■ Source material
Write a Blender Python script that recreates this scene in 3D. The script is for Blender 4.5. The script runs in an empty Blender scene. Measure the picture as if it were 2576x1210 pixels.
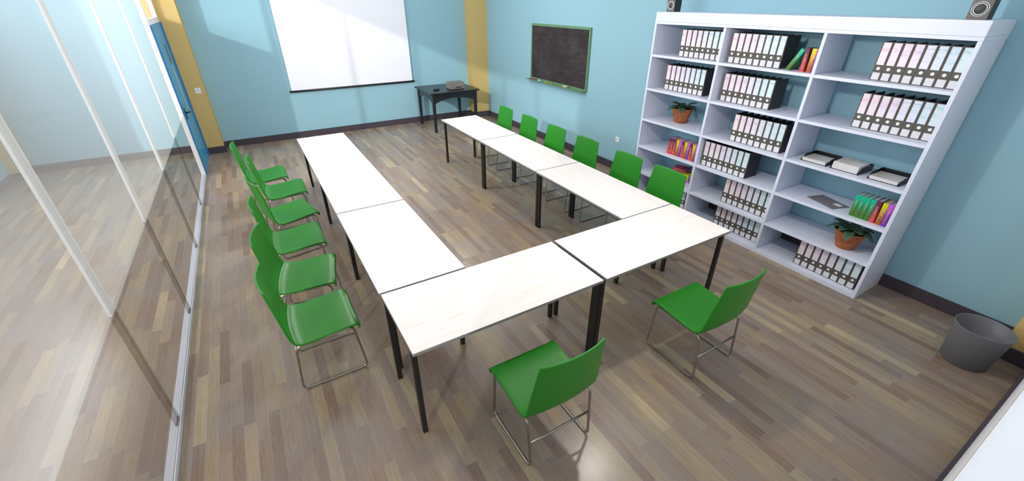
import bpy, bmesh, math, random
from mathutils import Vector, Matrix, Euler
random.seed(7)
S = bpy.context.scene
C = S.collection
PI = math.pi

# ---------------------------------------------------------------- camera
cd = bpy.data.cameras.new('camera'); cam = bpy.data.objects.new('camera', cd); C.objects.link(cam)
cd.sensor_fit = 'HORIZONTAL'; cd.sensor_width = 36.0
cd.lens = 36.0 * 1058.45 / 2576.0
cd.clip_start = 0.005; cd.clip_end = 200
cam.location = (-0.4143, -1.7882, 2.4912)
cam.rotation_euler = (1.05215, 0.0, -0.53798)
S.camera = cam

# ---------------------------------------------------------------- materials
def new_mat(name):
    m = bpy.data.materials.new(name); m.use_nodes = True
    nt = m.node_tree; b = nt.nodes['Principled BSDF']
    return m, nt, b

def node(nt, kind, **kw):
    n = nt.nodes.new(kind)
    for k, v in kw.items():
        setattr(n, k, v)
    return n

def srgb(r, g, b):
    f = lambda c: (c / 255 / 12.92) if c / 255 <= 0.04045 else ((c / 255 + 0.055) / 1.055) ** 2.4
    return (f(r), f(g), f(b), 1)

def plain(name, col, rough=0.5, metal=0.0, spec=0.5, noise=0.06, scale=6.0, coat=0.0):
    """a slightly uneven procedural surface"""
    m, nt, b = new_mat(name)
    tc = node(nt, 'ShaderNodeTexCoord'); nz = node(nt, 'ShaderNodeTexNoise')
    nz.inputs['Scale'].default_value = scale; nz.inputs['Detail'].default_value = 3
    nt.links.new(tc.outputs['Object'], nz.inputs['Vector'])
    mx = node(nt, 'ShaderNodeMix', data_type='RGBA')
    mx.inputs[6].default_value = tuple(c * (1 - noise) for c in col[:3]) + (1,)
    mx.inputs[7].default_value = tuple(min(1, c * (1 + noise)) for c in col[:3]) + (1,)
    nt.links.new(nz.outputs['Fac'], mx.inputs[0])
    nt.links.new(mx.outputs[2], b.inputs['Base Color'])
    b.inputs['Roughness'].default_value = rough; b.inputs['Metallic'].default_value = metal
    b.inputs['Specular IOR Level'].default_value = spec
    b.inputs['Coat Weight'].default_value = coat
    return m

M = {}
M['wall_blue'] = plain('wall_blue', srgb(149, 191, 207), 0.75, spec=0.25, noise=0.02, scale=1.2)
M['wall_yellow'] = plain('wall_yellow', srgb(208, 180, 118), 0.75, spec=0.25, noise=0.03, scale=2)
M['skirting'] = plain('skirting', srgb(72, 66, 74), 0.55, spec=0.3, noise=0.05)
M['ceiling'] = plain('ceiling_white', srgb(235, 235, 235), 0.9)
M['white_paint'] = plain('white_paint', srgb(236, 238, 244), 0.5, noise=0.02)
M['green'] = plain('green_plastic', srgb(40, 130, 34), 0.38, spec=0.32, noise=0.03, scale=3)
M['steel'] = plain('brushed_steel', srgb(176, 170, 162), 0.28, metal=1.0, noise=0.08, scale=40)
M['leg_black'] = plain('leg_black', srgb(26, 25, 24), 0.45, noise=0.1)
M['desk_black'] = plain('desk_black', srgb(30, 33, 36), 0.3, noise=0.25, scale=14)
M['screen_white'] = plain('screen_white', srgb(238, 240, 250), 0.8, spec=0.2, noise=0.01)
M['black_plastic'] = plain('black_plastic', srgb(24, 24, 24), 0.4, noise=0.05)
M['binder_black'] = plain('binder_board', srgb(40, 41, 44), 0.55, noise=0.1, scale=30)
M['binder_spine'] = plain('binder_spine_grey', srgb(84, 80, 75), 0.6, noise=0.1, scale=60)
M['paper'] = plain('paper_white', srgb(222, 222, 228), 0.8, spec=0.2, noise=0.02)
M['ring'] = plain('ring_white_metal', srgb(235, 238, 236), 0.35, noise=0.02)
M['pages'] = plain('book_pages', srgb(190, 190, 202), 0.8, noise=0.06, scale=50)
M['board_green'] = plain('frame_green', srgb(98, 142, 104), 0.5, noise=0.04)
M['grey_bin'] = plain('bin_grey', srgb(112, 113, 118), 0.42, noise=0.04)
M['soil'] = plain('soil', srgb(74, 64, 62), 0.95, noise=0.4, scale=120)
M['felt'] = plain('felt_grey', srgb(122, 116, 124), 0.9, noise=0.2, scale=120)
M['tan_edge'] = plain('card_edge', srgb(214, 198, 184), 0.8)
M['printer'] = plain('printer_grey', srgb(128, 122, 116), 0.5, noise=0.04)
M['slot_black'] = plain('slot_black', srgb(8, 8, 8), 0.5)
M['door_blue'] = plain('door_blue', srgb(72, 158, 200), 0.4, noise=0.04, scale=2)
M['door_edge'] = plain('door_edge_blue', srgb(28, 122, 184), 0.4, noise=0.03)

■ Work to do
In your copy, leave out the pictures and reproduce the material above exactly.

■ Problem solution
Write a Blender Python script that recreates this scene in 3D. The script is for Blender 4.5. The script runs in an empty Blender scene. Measure the picture as if it were 2576x1210 pixels.
import bpy, bmesh, math, random
from mathutils import Vector, Matrix, Euler
random.seed(7)
S = bpy.context.scene
C = S.collection
PI = math.pi

# ---------------------------------------------------------------- camera
cd = bpy.data.cameras.new('camera'); cam = bpy.data.objects.new('camera', cd); C.objects.link(cam)
cd.sensor_fit = 'HORIZONTAL'; cd.sensor_width = 36.0
cd.lens = 36.0 * 1058.45 / 2576.0
cd.clip_start = 0.005; cd.clip_end = 200
cam.location = (-0.4143, -1.7882, 2.4912)
cam.rotation_euler = (1.05215, 0.0, -0.53798)
S.camera = cam

# ---------------------------------------------------------------- materials
def new_mat(name):
    m = bpy.data.materials.new(name); m.use_nodes = True
    nt = m.node_tree; b = nt.nodes['Principled BSDF']
    return m, nt, b

def node(nt, kind, **kw):
    n = nt.nodes.new(kind)
    for k, v in kw.items():
        setattr(n, k, v)
    return n

def srgb(r, g, b):
    f = lambda c: (c / 255 / 12.92) if c / 255 <= 0.04045 else ((c / 255 + 0.055) / 1.055) ** 2.4
    return (f(r), f(g), f(b), 1)

def plain(name, col, rough=0.5, metal=0.0, spec=0.5, noise=0.06, scale=6.0, coat=0.0):
    """a slightly uneven procedural surface"""
    m, nt, b = new_mat(name)
    tc = node(nt, 'ShaderNodeTexCoord'); nz = node(nt, 'ShaderNodeTexNoise')
    nz.inputs['Scale'].default_value = scale; nz.inputs['Detail'].default_value = 3
    nt.links.new(tc.outputs['Object'], nz.inputs['Vector'])
    mx = node(nt, 'ShaderNodeMix', data_type='RGBA')
    mx.inputs[6].default_value = tuple(c * (1 - noise) for c in col[:3]) + (1,)
    mx.inputs[7].default_value = tuple(min(1, c * (1 + noise)) for c in col[:3]) + (1,)
    nt.links.new(nz.outputs['Fac'], mx.inputs[0])
    nt.links.new(mx.outputs[2], b.inputs['Base Color'])
    b.inputs['Roughness'].default_value = rough; b.inputs['Metallic'].default_value = metal
    b.inputs['Specular IOR Level'].default_value = spec
    b.inputs['Coat Weight'].default_value = coat
    return m

M = {}
M['wall_blue'] = plain('wall_blue', srgb(149, 191, 207), 0.75, spec=0.25, noise=0.02, scale=1.2)
M['wall_yellow'] = plain('wall_yellow', srgb(208, 180, 118), 0.75, spec=0.25, noise=0.03, scale=2)
M['skirting'] = plain('skirting', srgb(72, 66, 74), 0.55, spec=0.3, noise=0.05)
M['ceiling'] = plain('ceiling_white', srgb(235, 235, 235), 0.9)
M['white_paint'] = plain('white_paint', srgb(236, 238, 244), 0.5, noise=0.02)
M['green'] = plain('green_plastic', srgb(40, 130, 34), 0.38, spec=0.32, noise=0.03, scale=3)
M['steel'] = plain('brushed_steel', srgb(176, 170, 162), 0.28, metal=1.0, noise=0.08, scale=40)
M['leg_black'] = plain('leg_black', srgb(26, 25, 24), 0.45, noise=0.1)
M['desk_black'] = plain('desk_black', srgb(30, 33, 36), 0.3, noise=0.25, scale=14)
M['screen_white'] = plain('screen_white', srgb(238, 240, 250), 0.8, spec=0.2, noise=0.01)
M['black_plastic'] = plain('black_plastic', srgb(24, 24, 24), 0.4, noise=0.05)
M['binder_black'] = plain('binder_board', srgb(40, 41, 44), 0.55, noise=0.1, scale=30)
M['binder_spine'] = plain('binder_spine_grey', srgb(84, 80, 75), 0.6, noise=0.1, scale=60)
M['paper'] = plain('paper_white', srgb(222, 222, 228), 0.8, spec=0.2, noise=0.02)
M['ring'] = plain('ring_white_metal', srgb(235, 238, 236), 0.35, noise=0.02)
M['pages'] = plain('book_pages', srgb(190, 190, 202), 0.8, noise=0.06, scale=50)
M['board_green'] = plain('frame_green', srgb(98, 142, 104), 0.5, noise=0.04)
M['grey_bin'] = plain('bin_grey', srgb(112, 113, 118), 0.42, noise=0.04)
M['soil'] = plain('soil', srgb(74, 64, 62), 0.95, noise=0.4, scale=120)
M['felt'] = plain('felt_grey', srgb(122, 116, 124), 0.9, noise=0.2, scale=120)
M['tan_edge'] = plain('card_edge', srgb(214, 198, 184), 0.8)
M['printer'] = plain('printer_grey', srgb(128, 122, 116), 0.5, noise=0.04)
M['slot_black'] = plain('slot_black', srgb(8, 8, 8), 0.5)
M['door_blue'] = plain('door_blue', srgb(72, 158, 200), 0.4, noise=0.04, scale=2)
M['door_edge'] = plain('door_edge_blue', srgb(28, 122, 184), 0.4, noise=0.03)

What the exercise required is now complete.